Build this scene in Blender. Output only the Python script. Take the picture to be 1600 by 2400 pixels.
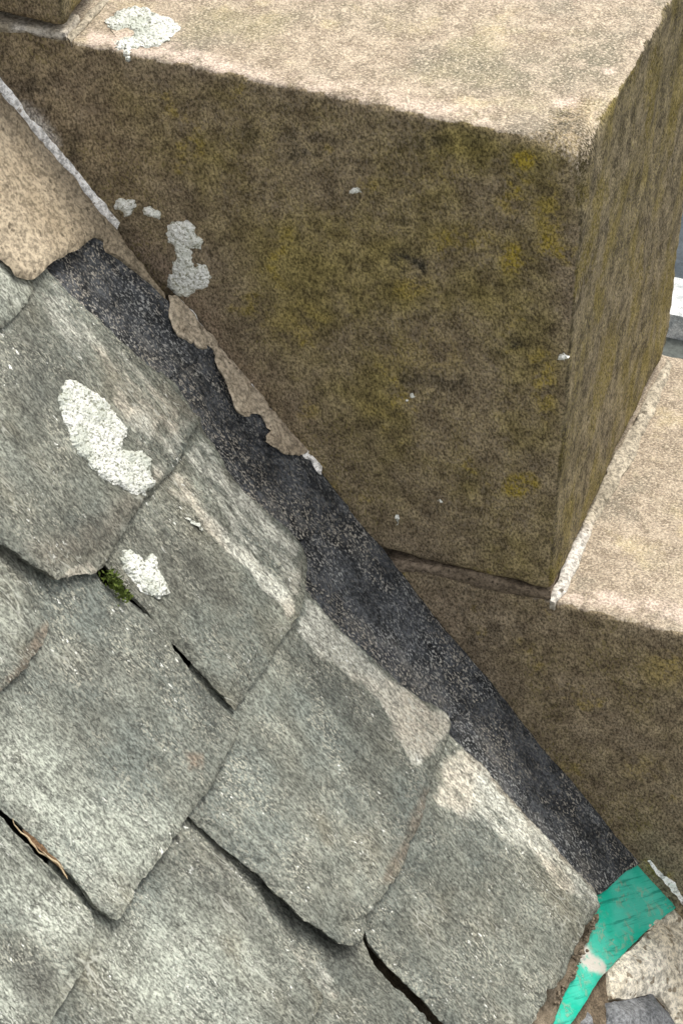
import bpy, bmesh, math, random
import numpy as np
from mathutils import Vector, Matrix, geometry
random.seed(7)
rng = np.random.default_rng(7)
SC = bpy.context.scene
for o in list(bpy.data.objects):
    bpy.data.objects.remove(o, do_unlink=True)
COL = SC.collection

# ------------------------------------------------------------------ camera
R = np.array([[0.9404805387013255, 0.33926134619558806, 0.01995232571962733],
              [0.22982034448847452, -0.5916486145231395, -0.7727448001714713],
              [-0.25035767530328235, 0.7313368963141444, -0.6344031671629087]])
CAM = np.array([0.82371668, -1.75666314, 1.13818378])
FPX = 7000.0                                   # focal length in photo pixels (photo 1600 x 2400)
cd = bpy.data.cameras.new('camera'); cam = bpy.data.objects.new('camera', cd); COL.objects.link(cam)
cd.sensor_fit = 'VERTICAL'; cd.sensor_height = 36.0; cd.sensor_width = 24.0
cd.lens = FPX / 2400 * 36.0
cd.clip_start = 0.05; cd.clip_end = 500
M = Matrix(((R[0][0], -R[1][0], -R[2][0], CAM[0]), (R[0][1], -R[1][1], -R[2][1], CAM[1]),
            (R[0][2], -R[1][2], -R[2][2], CAM[2]), (0, 0, 0, 1)))
cam.matrix_world = M
SC.camera = cam

# ------------------------------------------------------------------ light
SUN_DIR = Vector((0.20, 0.36, 1.0)).normalized()      # towards the sun
w = bpy.data.worlds.new('World'); SC.world = w; w.use_nodes = True
nt = w.node_tree; bg = nt.nodes['Background']
sky = nt.nodes.new('ShaderNodeTexSky'); sky.sky_type = 'NISHITA'; sky.sun_disc = False
sky.sun_elevation = math.asin(SUN_DIR.z); sky.sun_rotation = math.atan2(SUN_DIR.x, SUN_DIR.y)
sky.air_density = 1.0; sky.dust_density = 4.0; sky.ozone_density = 1.0
hs = nt.nodes.new('ShaderNodeHueSaturation'); hs.inputs['Saturation'].default_value = 0.12   # overcast: grey sky
nt.links.new(sky.outputs[0], hs.inputs['Color']); nt.links.new(hs.outputs[0], bg.inputs['Color'])
bg.inputs['Strength'].default_value = 0.15
sd = bpy.data.lights.new('sun', 'SUN'); sd.energy = 1.15; sd.angle = math.radians(22); sd.color = (1.0, 0.95, 0.86)
sun = bpy.data.objects.new('sun', sd); COL.objects.link(sun)
sun.rotation_euler = SUN_DIR.to_track_quat('Z', 'Y').to_euler(); sun.location = (0, 1, 4)
SC.view_settings.view_transform = 'Standard'; SC.view_settings.look = 'None'
SC.view_settings.exposure = 0.90; SC.view_settings.gamma = 1.0
SC.view_settings.use_curve_mapping = False

# ------------------------------------------------------------------ the place, in metres
L, H, W = 0.40, 0.424, 0.357                  # crow step: tread length, rise, wall thickness
ROOF = 1.12918; X0 = -0.1078                  # roof pitch, where the roof line meets z = 0
AL = math.atan(ROOF)
S_ = np.array([math.cos(AL), 0, -math.sin(AL)]); Y_ = np.array([0, 1.0, 0]); N_ = np.cross(S_, Y_)

class Frame:
    def __init__(s, O, e1, e2):
        s.O = np.array(O, float); s.e1 = np.array(e1, float); s.e2 = np.array(e2, float); s.n = np.cross(s.e1, s.e2)
    def to3(s, a, b, h): return s.O + np.outer(a, s.e1) + np.outer(b, s.e2) + np.outer(h, s.n)
FR = Frame((X0, 0, 0), S_, Y_)                                # roof slope; e2 < 0 is away from the gable
FW = Frame((0, 0, 0), (1, 0, 0), (0, 0, 1))                   # inner face of the gable
FT = Frame((0, 0, 0), (1, 0, 0), (0, 1, 0))                   # upper tread
FT1 = Frame((0, 0, -H), (1, 0, 0), (0, 1, 0))                 # lower tread
FX = Frame((L, 0, 0), (0, 1, 0), (0, 0, 1))                   # riser

def project(P):                                               # world -> photo pixel
    q = (np.asarray(P) - CAM) @ R.T
    return np.stack([800 + FPX * q[:, 0] / q[:, 2], 1200 + FPX * q[:, 1] / q[:, 2]], 1)

def onto(fr, px, f=lambda a, b: a * 0):                       # a traced outline -> plane coordinates
    px = np.asarray(px, float)
    d = np.stack([(px[:, 0] - 800) / FPX, (px[:, 1] - 1200) / FPX, np.ones(len(px))], 1) @ R
    h = np.zeros(len(px))
    for _ in range(12):
        t = (h - (CAM - fr.O) @ fr.n) / (d @ fr.n)
        P = CAM + d * t[:, None] - fr.O
        a, b = P @ fr.e1, P @ fr.e2
        h = f(a, b)
    return np.stack([a, b], 1)

# ------------------------------------------------------------------ numpy noise
def _h(ix, iy, iz, seed):
    n = (ix * 374761393 + iy * 668265263 + iz * 2147483647 + seed * 1274126177).astype(np.int64) & 0xffffffff
    n = ((n ^ (n >> 13)) * 1274126177) & 0xffffffff
    n = n ^ (n >> 16)
    return (n & 0xffff) / 65535.0 * 2 - 1
def vnoise(P, seed=0):
    P = np.asarray(P, float); i = np.floor(P).astype(np.int64); f = P - i; u = f * f * (3 - 2 * f)
    r = 0
    for dx in (0, 1):
        for dy in (0, 1):
            for dz in (0, 1):
                wgt = (u[:, 0] if dx else 1 - u[:, 0]) * (u[:, 1] if dy else 1 - u[:, 1]) * (u[:, 2] if dz else 1 - u[:, 2])
                r = r + wgt * _h(i[:, 0] + dx, i[:, 1] + dy, i[:, 2] + dz, seed)
    return r
def fbm(P, sc, oct=4, seed=0):
    P = np.asarray(P, float)
    if P.shape[1] == 2: P = np.c_[P, np.full(len(P), 0.37)]
    r, a = 0, 1.0
    for k in range(oct):
        r = r + a * vnoise(P * sc + 17.3 * k, seed + k); sc *= 2.03; a *= 0.5
    return r
def sstep(x, a, b):
    t = np.clip((x - a) / (b - a), 0, 1); return t * t * (3 - 2 * t)

def sdist(P, poly):                                           # signed distance, > 0 inside
    P = np.asarray(P, float); A = np.asarray(poly, float); B = np.roll(A, -1, 0)
    best = np.full(len(P), 1e9); ins = np.zeros(len(P), bool)
    for a, b in zip(A, B):
        ab = b - a; ap = P - a
        t = np.clip((ap @ ab) / max(ab @ ab, 1e-18), 0, 1)
        best = np.minimum(best, np.hypot(*(ap - t[:, None] * ab).T))
        c = ((a[1] > P[:, 1]) != (b[1] > P[:, 1]))
        xs = a[0] + (P[:, 1] - a[1]) * (b[0] - a[0]) / (b[1] - a[1] if b[1] != a[1] else 1e-18)
        ins ^= c & (P[:, 0] < xs)
    return np.where(ins, best, -best)

# ------------------------------------------------------------------ objects
WORLD = {}
def tag(o, label=None, cat=None, group=None, kind=None):
    if label: o['label'] = label
    if cat: o['category'] = cat
    if group: o['group'] = group
    if kind: o['kind'] = kind
    return o
def place(o, loc, parent=None):
    WORLD[o] = np.array(loc, float)
    if parent is not None:
        o.parent = parent; o.location = WORLD[o] - WORLD[parent]
    else: o.location = WORLD[o]
def empty(name, loc):
    o = bpy.data.objects.new(name, None); COL.objects.link(o); o.empty_display_size = 0.05; place(o, loc); return o
def mesh_obj(name, V, F, mat, parent=None, attrs=None, sharp=40, origin=None):
    V = np.asarray(V, float); c = V.mean(0) if origin is None else np.array(origin)
    me = bpy.data.meshes.new(name); me.from_pydata((V - c).tolist(), [], F)
    bm = bmesh.new(); bm.from_mesh(me); bmesh.ops.recalc_face_normals(bm, faces=bm.faces); bm.to_mesh(me); bm.free()
    for k, v in (attrs or {}).items():
        at = me.attributes.new(k, 'FLOAT', 'POINT'); at.data.foreach_set('value', np.asarray(v, np.float32))
    me.polygons.foreach_set('use_smooth', [True] * len(me.polygons))
    me.set_sharp_from_angle(angle=math.radians(sharp))
    me.materials.append(mat); me.update()
    o = bpy.data.objects.new(name, me); COL.objects.link(o); place(o, c, parent); return o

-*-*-

Short exercise
Repeat the listing above up to and including the line with "COL = SC.collection", starting from its first line. Drop any pictures.

Answer
Build this scene in Blender. Output only the Python script. Take the picture to be 1600 by 2400 pixels.
import bpy, bmesh, math, random
import numpy as np
from mathutils import Vector, Matrix, geometry
random.seed(7)
rng = np.random.default_rng(7)
SC = bpy.context.scene
for o in list(bpy.data.objects):
    bpy.data.objects.remove(o, do_unlink=True)
COL = SC.collection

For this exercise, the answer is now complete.